(begin)
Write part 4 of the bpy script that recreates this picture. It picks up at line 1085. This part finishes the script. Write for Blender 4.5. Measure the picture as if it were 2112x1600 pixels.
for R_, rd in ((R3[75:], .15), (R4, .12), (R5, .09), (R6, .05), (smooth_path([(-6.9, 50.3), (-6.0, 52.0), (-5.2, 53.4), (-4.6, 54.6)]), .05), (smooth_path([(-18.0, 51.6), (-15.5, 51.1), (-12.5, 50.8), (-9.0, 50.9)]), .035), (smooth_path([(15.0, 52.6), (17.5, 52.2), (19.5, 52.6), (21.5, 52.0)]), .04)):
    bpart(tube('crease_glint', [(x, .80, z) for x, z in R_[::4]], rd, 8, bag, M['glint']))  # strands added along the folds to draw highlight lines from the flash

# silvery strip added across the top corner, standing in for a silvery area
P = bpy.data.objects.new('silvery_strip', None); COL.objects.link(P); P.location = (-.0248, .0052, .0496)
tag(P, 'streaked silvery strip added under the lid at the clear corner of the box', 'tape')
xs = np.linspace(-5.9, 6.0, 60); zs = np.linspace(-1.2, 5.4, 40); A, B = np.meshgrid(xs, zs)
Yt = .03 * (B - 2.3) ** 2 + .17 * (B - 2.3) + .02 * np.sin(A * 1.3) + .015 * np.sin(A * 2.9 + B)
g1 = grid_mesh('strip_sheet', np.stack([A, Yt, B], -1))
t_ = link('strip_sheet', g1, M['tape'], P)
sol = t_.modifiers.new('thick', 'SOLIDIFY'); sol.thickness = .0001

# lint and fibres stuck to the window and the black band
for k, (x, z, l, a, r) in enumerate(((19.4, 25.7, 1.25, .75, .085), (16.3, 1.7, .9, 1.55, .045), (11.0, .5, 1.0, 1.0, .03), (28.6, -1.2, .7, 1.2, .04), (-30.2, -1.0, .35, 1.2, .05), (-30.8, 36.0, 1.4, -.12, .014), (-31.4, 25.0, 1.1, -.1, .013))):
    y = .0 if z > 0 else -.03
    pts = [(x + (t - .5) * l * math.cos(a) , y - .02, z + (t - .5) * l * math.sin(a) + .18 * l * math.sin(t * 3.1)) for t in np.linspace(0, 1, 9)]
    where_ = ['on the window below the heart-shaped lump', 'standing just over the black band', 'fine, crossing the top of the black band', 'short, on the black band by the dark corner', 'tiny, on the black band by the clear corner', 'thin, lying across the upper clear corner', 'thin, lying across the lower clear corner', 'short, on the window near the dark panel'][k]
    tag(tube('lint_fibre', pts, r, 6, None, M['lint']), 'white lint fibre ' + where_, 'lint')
(end)
Requirement => Repeat the material in full, exactly as it stands.

Answer below =>
Write part 4 of the bpy script that recreates this picture. It picks up at line 1085. This part finishes the script. Write for Blender 4.5. Measure the picture as if it were 2112x1600 pixels.
for R_, rd in ((R3[75:], .15), (R4, .12), (R5, .09), (R6, .05), (smooth_path([(-6.9, 50.3), (-6.0, 52.0), (-5.2, 53.4), (-4.6, 54.6)]), .05), (smooth_path([(-18.0, 51.6), (-15.5, 51.1), (-12.5, 50.8), (-9.0, 50.9)]), .035), (smooth_path([(15.0, 52.6), (17.5, 52.2), (19.5, 52.6), (21.5, 52.0)]), .04)):
    bpart(tube('crease_glint', [(x, .80, z) for x, z in R_[::4]], rd, 8, bag, M['glint']))  # strands added along the folds to draw highlight lines from the flash

# silvery strip added across the top corner, standing in for a silvery area
P = bpy.data.objects.new('silvery_strip', None); COL.objects.link(P); P.location = (-.0248, .0052, .0496)
tag(P, 'streaked silvery strip added under the lid at the clear corner of the box', 'tape')
xs = np.linspace(-5.9, 6.0, 60); zs = np.linspace(-1.2, 5.4, 40); A, B = np.meshgrid(xs, zs)
Yt = .03 * (B - 2.3) ** 2 + .17 * (B - 2.3) + .02 * np.sin(A * 1.3) + .015 * np.sin(A * 2.9 + B)
g1 = grid_mesh('strip_sheet', np.stack([A, Yt, B], -1))
t_ = link('strip_sheet', g1, M['tape'], P)
sol = t_.modifiers.new('thick', 'SOLIDIFY'); sol.thickness = .0001

# lint and fibres stuck to the window and the black band
for k, (x, z, l, a, r) in enumerate(((19.4, 25.7, 1.25, .75, .085), (16.3, 1.7, .9, 1.55, .045), (11.0, .5, 1.0, 1.0, .03), (28.6, -1.2, .7, 1.2, .04), (-30.2, -1.0, .35, 1.2, .05), (-30.8, 36.0, 1.4, -.12, .014), (-31.4, 25.0, 1.1, -.1, .013))):
    y = .0 if z > 0 else -.03
    pts = [(x + (t - .5) * l * math.cos(a) , y - .02, z + (t - .5) * l * math.sin(a) + .18 * l * math.sin(t * 3.1)) for t in np.linspace(0, 1, 9)]
    where_ = ['on the window below the heart-shaped lump', 'standing just over the black band', 'fine, crossing the top of the black band', 'short, on the black band by the dark corner', 'tiny, on the black band by the clear corner', 'thin, lying across the upper clear corner', 'thin, lying across the lower clear corner', 'short, on the window near the dark panel'][k]
    tag(tube('lint_fibre', pts, r, 6, None, M['lint']), 'white lint fibre ' + where_, 'lint')